Emerging Trends 2007
One of the big events at ULI last week--standing room only--was the issuance of the 2007 Emerging Trends in Real Estate Report. Based on surveys taken over the previous summer, the report is usually about six months behind for the markets I work in, but a good way to understand how people are handicapping the prospects of the global property markets.
Some of the more pertinent takeaways:
- Bicoastal preference--New York, SoCal, Washington DC, Seattle and San Francisco are the top five investment markets. The Midwest sags.
- Multifamily preference--rising mortgage rates, expensive housing, and demographic shifts slot this property type back into the pole position.

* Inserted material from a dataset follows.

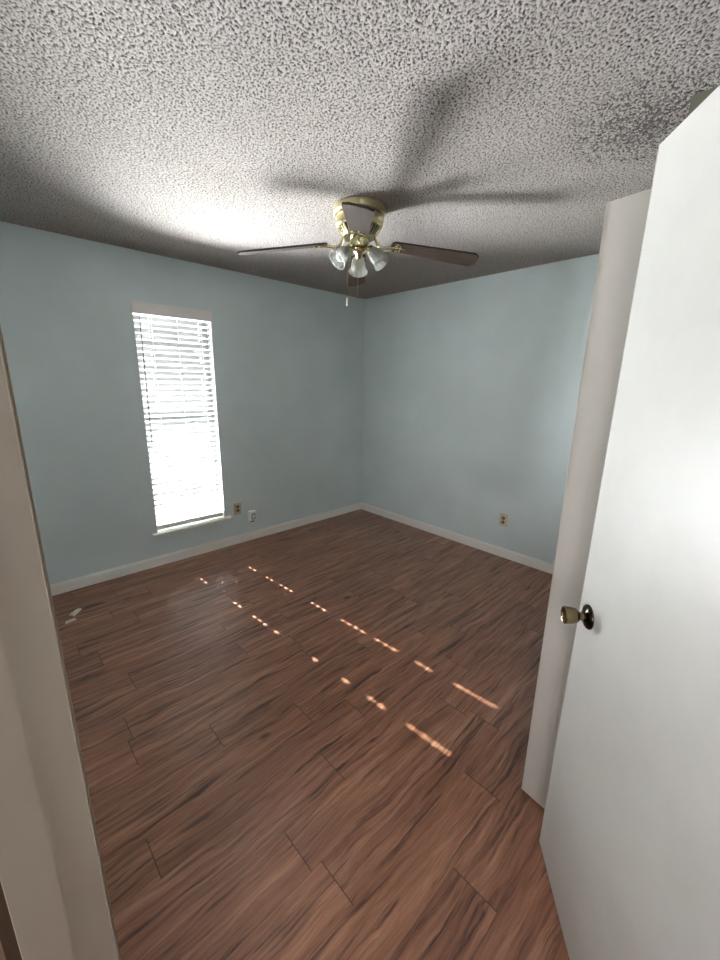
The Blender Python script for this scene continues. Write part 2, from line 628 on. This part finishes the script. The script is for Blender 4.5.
# baseboards with a stepped top
def baseboard(name, p0, p1, nrm, label):
    p0, p1, nrm = Vector(p0), Vector(p1), Vector(nrm)
    prof = [(0, 0), (0.013, 0), (0.013, 0.066), (0.0105, 0.074), (0.006, 0.079), (0.004, 0.084), (0, 0.084)]
    bm = bmesh.new()
    A = [bm.verts.new((p0.x+nrm.x*d, p0.y+nrm.y*d, z)) for d, z in prof]
    B = [bm.verts.new((p1.x+nrm.x*d, p1.y+nrm.y*d, z)) for d, z in prof]
    n = len(prof)
    for i in range(n):
        bm.faces.new((A[i], A[(i+1) % n], B[(i+1) % n], B[i]))
    bm.faces.new(A)
    bm.faces.new(B[::-1])
    return tag(link(name, bm, WHITE), label, 'baseboard', kind='structure')


baseboard('baseboard_back', (XL, 0), (0, 0), (0, -1), 'white baseboard under the window wall')
baseboard('baseboard_right', (0, -3.03), (0, -0.0125), (-1, 0), 'white baseboard along the right wall')
baseboard('baseboard_left', (XL, -2.52), (XL, -0.014), (1, 0), 'white baseboard along the hidden left wall')
baseboard('baseboard_closet', (-1.51, -3.03), (0, -3.03), (0, 1), 'white baseboard along the projecting closet wall')

# ------------------------------------------------------------------ ground outside
bm = bmesh.new()
box(bm, -14, 10, 0.12, 16, -0.35, -0.25)
tag(link('ground', bm, mat('pale_concrete_ground', srgb(84, 86, 76), 0.9)[0]), 'pale ground outside the window', 'ground', kind='structure')

# ------------------------------------------------------------------ window
win = empty('window_1', ((WX0+WX1)/2, 0.06, WZ0))
tag(win, 'tall narrow white window filled by closed blinds', 'window', kind='structure')


def wpart(name, fn, material, parent=win, smooth=False):
    bm = bmesh.new()
    fn(bm)
    o = link(name, bm, material, None, smooth)
    o.parent = parent
    o.matrix_parent_inverse = Matrix.Translation(parent.matrix_world.translation).inverted() if False else Matrix.Translation(Vector(parent.location)).inverted()
    return o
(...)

- Niche Fever--will subside as the stock market and private equity funds provide alternatives for capital that last year looked at condo-hotels, assisted living, and resorts.

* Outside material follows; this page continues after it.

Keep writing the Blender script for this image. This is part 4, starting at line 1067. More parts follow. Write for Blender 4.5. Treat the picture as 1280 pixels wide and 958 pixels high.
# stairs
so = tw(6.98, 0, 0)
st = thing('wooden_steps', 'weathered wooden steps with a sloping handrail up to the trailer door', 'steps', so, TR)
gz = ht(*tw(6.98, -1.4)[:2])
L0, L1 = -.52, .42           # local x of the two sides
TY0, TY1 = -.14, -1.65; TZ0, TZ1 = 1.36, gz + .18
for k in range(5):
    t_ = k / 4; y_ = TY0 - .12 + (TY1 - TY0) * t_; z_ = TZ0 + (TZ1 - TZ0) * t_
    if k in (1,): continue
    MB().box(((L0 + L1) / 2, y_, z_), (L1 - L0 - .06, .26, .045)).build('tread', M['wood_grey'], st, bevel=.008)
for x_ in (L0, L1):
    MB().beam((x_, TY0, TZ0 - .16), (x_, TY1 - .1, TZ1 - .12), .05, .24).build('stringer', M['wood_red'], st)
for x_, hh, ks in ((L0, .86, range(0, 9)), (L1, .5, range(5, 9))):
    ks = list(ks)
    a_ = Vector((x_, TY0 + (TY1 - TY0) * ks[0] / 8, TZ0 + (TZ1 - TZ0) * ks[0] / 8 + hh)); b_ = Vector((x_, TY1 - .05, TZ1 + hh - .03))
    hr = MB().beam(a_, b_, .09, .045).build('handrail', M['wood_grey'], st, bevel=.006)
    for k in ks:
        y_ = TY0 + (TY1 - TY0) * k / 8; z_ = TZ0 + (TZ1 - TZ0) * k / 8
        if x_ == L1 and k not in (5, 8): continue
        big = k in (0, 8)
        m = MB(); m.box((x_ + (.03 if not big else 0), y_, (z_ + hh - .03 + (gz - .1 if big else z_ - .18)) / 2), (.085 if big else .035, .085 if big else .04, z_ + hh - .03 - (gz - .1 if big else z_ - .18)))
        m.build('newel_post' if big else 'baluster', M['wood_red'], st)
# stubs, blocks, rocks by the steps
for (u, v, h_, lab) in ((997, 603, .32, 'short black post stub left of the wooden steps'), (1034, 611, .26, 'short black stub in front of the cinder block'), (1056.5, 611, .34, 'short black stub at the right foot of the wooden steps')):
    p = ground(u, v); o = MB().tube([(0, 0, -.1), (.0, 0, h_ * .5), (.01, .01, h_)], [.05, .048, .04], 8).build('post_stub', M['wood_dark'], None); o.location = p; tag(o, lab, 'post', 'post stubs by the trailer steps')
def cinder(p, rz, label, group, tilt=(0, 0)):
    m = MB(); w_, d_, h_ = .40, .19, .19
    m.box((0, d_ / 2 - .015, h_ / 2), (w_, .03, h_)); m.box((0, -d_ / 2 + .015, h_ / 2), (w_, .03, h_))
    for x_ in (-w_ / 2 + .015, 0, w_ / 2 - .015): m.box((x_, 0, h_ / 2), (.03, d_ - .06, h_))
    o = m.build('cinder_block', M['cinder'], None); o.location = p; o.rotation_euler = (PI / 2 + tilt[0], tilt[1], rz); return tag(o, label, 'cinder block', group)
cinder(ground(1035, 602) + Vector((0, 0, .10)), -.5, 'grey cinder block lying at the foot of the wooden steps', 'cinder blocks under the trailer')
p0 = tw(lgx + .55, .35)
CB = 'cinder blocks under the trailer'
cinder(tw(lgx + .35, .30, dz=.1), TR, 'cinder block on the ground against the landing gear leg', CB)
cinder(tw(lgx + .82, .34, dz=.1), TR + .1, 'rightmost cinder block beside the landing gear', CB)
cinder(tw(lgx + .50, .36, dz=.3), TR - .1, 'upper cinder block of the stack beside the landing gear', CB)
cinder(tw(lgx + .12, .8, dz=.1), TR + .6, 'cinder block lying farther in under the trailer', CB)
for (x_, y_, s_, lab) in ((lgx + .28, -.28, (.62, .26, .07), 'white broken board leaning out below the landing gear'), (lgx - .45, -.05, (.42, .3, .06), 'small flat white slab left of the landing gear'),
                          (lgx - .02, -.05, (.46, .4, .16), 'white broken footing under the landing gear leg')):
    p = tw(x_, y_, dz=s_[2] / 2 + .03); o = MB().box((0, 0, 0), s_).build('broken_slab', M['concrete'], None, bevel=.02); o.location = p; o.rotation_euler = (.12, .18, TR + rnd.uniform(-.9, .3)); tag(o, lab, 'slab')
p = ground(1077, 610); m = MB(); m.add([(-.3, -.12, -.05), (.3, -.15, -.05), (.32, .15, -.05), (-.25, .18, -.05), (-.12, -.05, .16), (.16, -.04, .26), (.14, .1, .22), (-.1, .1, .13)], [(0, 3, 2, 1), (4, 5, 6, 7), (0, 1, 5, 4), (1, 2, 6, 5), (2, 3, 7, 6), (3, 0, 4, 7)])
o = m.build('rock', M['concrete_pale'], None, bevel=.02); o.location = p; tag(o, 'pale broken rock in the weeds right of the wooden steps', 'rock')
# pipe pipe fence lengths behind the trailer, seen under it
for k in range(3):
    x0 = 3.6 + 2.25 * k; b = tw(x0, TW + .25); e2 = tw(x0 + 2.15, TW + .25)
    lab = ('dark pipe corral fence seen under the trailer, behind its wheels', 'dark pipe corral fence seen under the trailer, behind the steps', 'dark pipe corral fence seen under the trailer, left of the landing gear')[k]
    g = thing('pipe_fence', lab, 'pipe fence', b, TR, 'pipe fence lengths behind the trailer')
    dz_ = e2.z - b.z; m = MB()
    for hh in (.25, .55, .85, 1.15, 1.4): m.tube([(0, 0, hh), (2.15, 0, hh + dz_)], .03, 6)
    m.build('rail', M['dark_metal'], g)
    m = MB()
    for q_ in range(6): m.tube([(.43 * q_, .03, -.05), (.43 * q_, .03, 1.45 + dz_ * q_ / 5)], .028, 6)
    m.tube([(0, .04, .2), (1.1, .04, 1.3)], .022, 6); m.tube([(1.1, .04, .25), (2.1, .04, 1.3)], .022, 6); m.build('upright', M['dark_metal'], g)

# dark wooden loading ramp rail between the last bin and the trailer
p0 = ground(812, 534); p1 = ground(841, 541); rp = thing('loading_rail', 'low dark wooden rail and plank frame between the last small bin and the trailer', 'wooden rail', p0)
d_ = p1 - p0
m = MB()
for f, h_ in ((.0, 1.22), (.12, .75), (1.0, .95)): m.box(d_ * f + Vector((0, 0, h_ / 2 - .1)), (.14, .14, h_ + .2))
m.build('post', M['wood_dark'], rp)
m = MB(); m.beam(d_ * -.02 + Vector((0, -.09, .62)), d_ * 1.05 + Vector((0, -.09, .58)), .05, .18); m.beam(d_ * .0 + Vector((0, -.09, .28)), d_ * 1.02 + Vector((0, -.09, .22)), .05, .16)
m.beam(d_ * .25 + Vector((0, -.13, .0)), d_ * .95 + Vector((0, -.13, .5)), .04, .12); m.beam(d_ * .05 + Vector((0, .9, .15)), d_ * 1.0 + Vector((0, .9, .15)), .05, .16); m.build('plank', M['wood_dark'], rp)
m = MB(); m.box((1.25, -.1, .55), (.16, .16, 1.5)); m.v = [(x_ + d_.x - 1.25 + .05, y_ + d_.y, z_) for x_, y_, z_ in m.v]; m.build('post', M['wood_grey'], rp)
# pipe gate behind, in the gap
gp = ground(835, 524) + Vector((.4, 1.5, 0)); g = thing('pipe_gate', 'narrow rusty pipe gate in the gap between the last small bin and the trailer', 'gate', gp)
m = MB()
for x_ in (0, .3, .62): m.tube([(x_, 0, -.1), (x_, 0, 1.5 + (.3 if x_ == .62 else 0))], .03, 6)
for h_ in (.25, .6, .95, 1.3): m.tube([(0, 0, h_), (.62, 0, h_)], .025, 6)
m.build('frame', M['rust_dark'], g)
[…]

Emerging Trends Best Bets for 2007?
- Develop Infill and Mixed Use--in 24 Hour, Coastal, High Tech Centers. Job growth is back in the Silicon Valley and Seattle.
- Focus on Management--no more cap rate compression to bail us out of overpaying for assets. Protect future cash flows by working down expense levels. Use green technology to reduce expense.
- Buy Homebuilder stocks.
- Build Green--reduce costs, and insulate yourself from utility company rate shocks.
- Sell the Dogs--Sellers have the upper hand, but the window is closing.
- Cap rates are anybody's guess...was shooting the breeze with someone from a major apartment investment firm and he was making the case that real estate should be a 4 cap business--25x net income--in the coastal, high barrier to entry markets.